The New York City schools chancellor, Joel I. Klein, is once again rethinking the nation's largest school system.He has hired Chris Cerf, former president of Edison Schools, the commercial manager of public schools in 25 states. He has retained Alvarez & Marsal, a consulting firm that revamped the school system in St. Louis and is rebuilding the system in New Orleans. And he has enlisted Sir Michael Barber, a former adviser to Prime Minister Tony Blair of Britain who is now at McKinsey & Company in London.
These consultants, often in pinstripe suits and ensconced in a conference room on the third-floor mezzanine of the headquarters of the Education Department in Lower Manhattan, are working with a small army of city education officials, all led by Mr. Klein's chief of staff, Kristen Kane. The effort is being paid for with $5 million in private donations.
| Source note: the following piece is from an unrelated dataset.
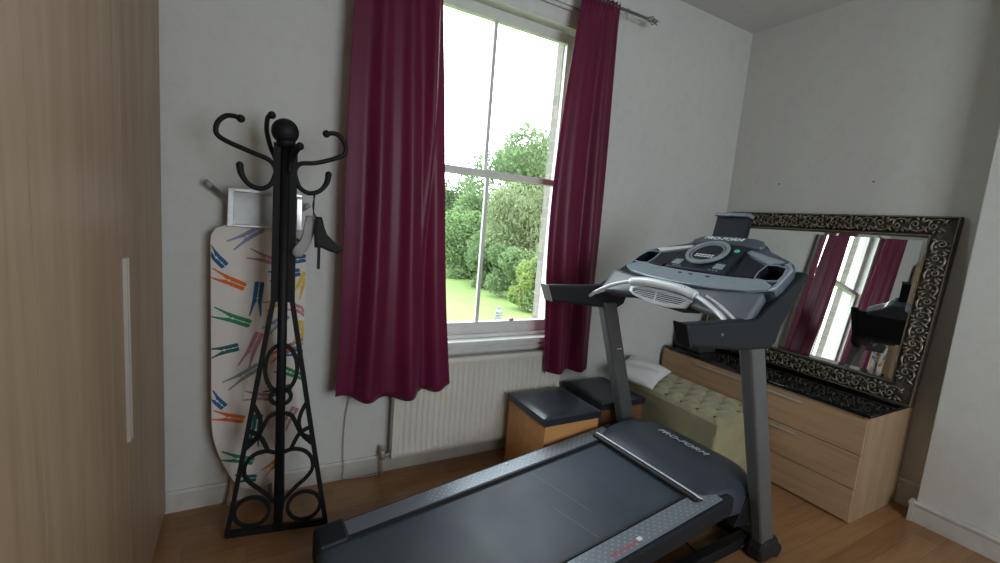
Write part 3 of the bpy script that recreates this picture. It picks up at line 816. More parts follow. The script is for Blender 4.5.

Together, the consultants and officials are re-examining virtually every aspect of the system, not quite three years after Chancellor Klein and Mayor Michael R. Bloomberg charted perhaps its most exhaustive overhaul and made it a laboratory for educational experimentation, closely watched across the country.
They are evaluating everything from how textbooks and paper are bought, to how teacher training programs are chosen, to how students, teachers, principals and schools are judged. They are running focus groups of dozens of principals, and they are studying districts in England, Canada and California.
A top goal is to find ways to relax much of the very centralization put in place by the Bloomberg administration and give principals a far freer hand, provided schools can meet goals for attendance, test scores, promotion rates and other criteria.
nytimes.com
This might sound ok, but it is a sinister development. In the name of 'smaller government' the forces of privatization move in. It's the same all over the globe.